Items from a data source
Begin
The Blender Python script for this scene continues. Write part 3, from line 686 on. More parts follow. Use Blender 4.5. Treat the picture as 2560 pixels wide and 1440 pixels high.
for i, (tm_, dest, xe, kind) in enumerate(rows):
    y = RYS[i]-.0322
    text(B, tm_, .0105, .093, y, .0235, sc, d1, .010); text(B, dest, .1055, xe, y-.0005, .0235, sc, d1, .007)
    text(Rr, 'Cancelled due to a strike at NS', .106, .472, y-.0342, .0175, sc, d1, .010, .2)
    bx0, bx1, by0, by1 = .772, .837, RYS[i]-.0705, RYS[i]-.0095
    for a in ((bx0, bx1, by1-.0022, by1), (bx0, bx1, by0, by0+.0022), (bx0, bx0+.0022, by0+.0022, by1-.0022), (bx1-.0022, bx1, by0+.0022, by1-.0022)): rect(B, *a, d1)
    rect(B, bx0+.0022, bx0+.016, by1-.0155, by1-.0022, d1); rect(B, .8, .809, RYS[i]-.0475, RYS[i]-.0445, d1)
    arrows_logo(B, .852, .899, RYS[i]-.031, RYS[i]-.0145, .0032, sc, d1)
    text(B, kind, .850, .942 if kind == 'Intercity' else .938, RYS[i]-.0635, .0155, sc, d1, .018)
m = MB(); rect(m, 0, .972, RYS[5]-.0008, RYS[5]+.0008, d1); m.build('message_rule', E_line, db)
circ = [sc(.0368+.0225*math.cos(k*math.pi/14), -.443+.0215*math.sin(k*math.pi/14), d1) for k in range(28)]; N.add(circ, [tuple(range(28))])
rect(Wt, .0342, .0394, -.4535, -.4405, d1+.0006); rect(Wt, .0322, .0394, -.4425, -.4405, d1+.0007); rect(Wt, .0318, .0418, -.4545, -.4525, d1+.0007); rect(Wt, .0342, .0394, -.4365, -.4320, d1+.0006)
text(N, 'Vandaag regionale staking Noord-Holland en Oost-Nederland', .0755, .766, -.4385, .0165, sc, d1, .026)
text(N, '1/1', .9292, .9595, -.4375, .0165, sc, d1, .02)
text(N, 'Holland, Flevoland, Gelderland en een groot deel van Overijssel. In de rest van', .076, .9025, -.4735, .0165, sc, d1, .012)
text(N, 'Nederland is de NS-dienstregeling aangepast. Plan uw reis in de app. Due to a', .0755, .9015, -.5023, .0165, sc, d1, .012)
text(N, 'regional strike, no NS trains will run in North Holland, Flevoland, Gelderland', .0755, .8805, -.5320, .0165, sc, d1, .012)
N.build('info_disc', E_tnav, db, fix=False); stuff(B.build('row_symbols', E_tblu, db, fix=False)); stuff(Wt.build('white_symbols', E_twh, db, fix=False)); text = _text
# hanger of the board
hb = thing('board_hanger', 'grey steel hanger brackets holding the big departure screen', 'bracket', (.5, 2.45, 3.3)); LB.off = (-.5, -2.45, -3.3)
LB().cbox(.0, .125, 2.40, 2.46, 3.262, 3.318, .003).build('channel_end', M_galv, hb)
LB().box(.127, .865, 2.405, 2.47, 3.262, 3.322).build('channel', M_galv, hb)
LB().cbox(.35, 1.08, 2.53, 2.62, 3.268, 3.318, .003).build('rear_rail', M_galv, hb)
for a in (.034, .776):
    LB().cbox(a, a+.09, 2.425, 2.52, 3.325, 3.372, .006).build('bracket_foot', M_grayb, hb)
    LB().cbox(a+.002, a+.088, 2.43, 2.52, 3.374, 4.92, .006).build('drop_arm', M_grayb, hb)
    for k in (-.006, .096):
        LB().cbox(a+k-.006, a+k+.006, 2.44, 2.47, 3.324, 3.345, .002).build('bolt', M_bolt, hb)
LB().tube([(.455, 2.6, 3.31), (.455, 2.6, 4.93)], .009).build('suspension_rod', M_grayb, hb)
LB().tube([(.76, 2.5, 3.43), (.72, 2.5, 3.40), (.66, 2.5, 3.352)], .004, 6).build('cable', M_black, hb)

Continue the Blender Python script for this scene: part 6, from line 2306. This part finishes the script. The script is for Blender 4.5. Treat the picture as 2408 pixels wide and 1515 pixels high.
End
### Aim:
Set down all of the records shown above once more, exactly.

### Full solution:
The Blender Python script for this scene continues. Write part 3, from line 686 on. More parts follow. Use Blender 4.5. Treat the picture as 2560 pixels wide and 1440 pixels high.
for i, (tm_, dest, xe, kind) in enumerate(rows):
    y = RYS[i]-.0322
    text(B, tm_, .0105, .093, y, .0235, sc, d1, .010); text(B, dest, .1055, xe, y-.0005, .0235, sc, d1, .007)
    text(Rr, 'Cancelled due to a strike at NS', .106, .472, y-.0342, .0175, sc, d1, .010, .2)
    bx0, bx1, by0, by1 = .772, .837, RYS[i]-.0705, RYS[i]-.0095
    for a in ((bx0, bx1, by1-.0022, by1), (bx0, bx1, by0, by0+.0022), (bx0, bx0+.0022, by0+.0022, by1-.0022), (bx1-.0022, bx1, by0+.0022, by1-.0022)): rect(B, *a, d1)
    rect(B, bx0+.0022, bx0+.016, by1-.0155, by1-.0022, d1); rect(B, .8, .809, RYS[i]-.0475, RYS[i]-.0445, d1)
    arrows_logo(B, .852, .899, RYS[i]-.031, RYS[i]-.0145, .0032, sc, d1)
    text(B, kind, .850, .942 if kind == 'Intercity' else .938, RYS[i]-.0635, .0155, sc, d1, .018)
m = MB(); rect(m, 0, .972, RYS[5]-.0008, RYS[5]+.0008, d1); m.build('message_rule', E_line, db)
circ = [sc(.0368+.0225*math.cos(k*math.pi/14), -.443+.0215*math.sin(k*math.pi/14), d1) for k in range(28)]; N.add(circ, [tuple(range(28))])
rect(Wt, .0342, .0394, -.4535, -.4405, d1+.0006); rect(Wt, .0322, .0394, -.4425, -.4405, d1+.0007); rect(Wt, .0318, .0418, -.4545, -.4525, d1+.0007); rect(Wt, .0342, .0394, -.4365, -.4320, d1+.0006)
text(N, 'Vandaag regionale staking Noord-Holland en Oost-Nederland', .0755, .766, -.4385, .0165, sc, d1, .026)
text(N, '1/1', .9292, .9595, -.4375, .0165, sc, d1, .02)
text(N, 'Holland, Flevoland, Gelderland en een groot deel van Overijssel. In de rest van', .076, .9025, -.4735, .0165, sc, d1, .012)
text(N, 'Nederland is de NS-dienstregeling aangepast. Plan uw reis in de app. Due to a', .0755, .9015, -.5023, .0165, sc, d1, .012)
text(N, 'regional strike, no NS trains will run in North Holland, Flevoland, Gelderland', .0755, .8805, -.5320, .0165, sc, d1, .012)
N.build('info_disc', E_tnav, db, fix=False); stuff(B.build('row_symbols', E_tblu, db, fix=False)); stuff(Wt.build('white_symbols', E_twh, db, fix=False)); text = _text
# hanger of the board
hb = thing('board_hanger', 'grey steel hanger brackets holding the big departure screen', 'bracket', (.5, 2.45, 3.3)); LB.off = (-.5, -2.45, -3.3)
LB().cbox(.0, .125, 2.40, 2.46, 3.262, 3.318, .003).build('channel_end', M_galv, hb)
LB().box(.127, .865, 2.405, 2.47, 3.262, 3.322).build('channel', M_galv, hb)
LB().cbox(.35, 1.08, 2.53, 2.62, 3.268, 3.318, .003).build('rear_rail', M_galv, hb)
for a in (.034, .776):
    LB().cbox(a, a+.09, 2.425, 2.52, 3.325, 3.372, .006).build('bracket_foot', M_grayb, hb)
    LB().cbox(a+.002, a+.088, 2.43, 2.52, 3.374, 4.92, .006).build('drop_arm', M_grayb, hb)
    for k in (-.006, .096):
        LB().cbox(a+k-.006, a+k+.006, 2.44, 2.47, 3.324, 3.345, .002).build('bolt', M_bolt, hb)
LB().tube([(.455, 2.6, 3.31), (.455, 2.6, 4.93)], .009).build('suspension_rod', M_grayb, hb)
LB().tube([(.76, 2.5, 3.43), (.72, 2.5, 3.40), (.66, 2.5, 3.352)], .004, 6).build('cable', M_black, hb)

Continue the Blender Python script for this scene: part 6, from line 2306. This part finishes the script. The script is for Blender 4.5. Treat the picture as 2408 pixels wide and 1515 pixels high.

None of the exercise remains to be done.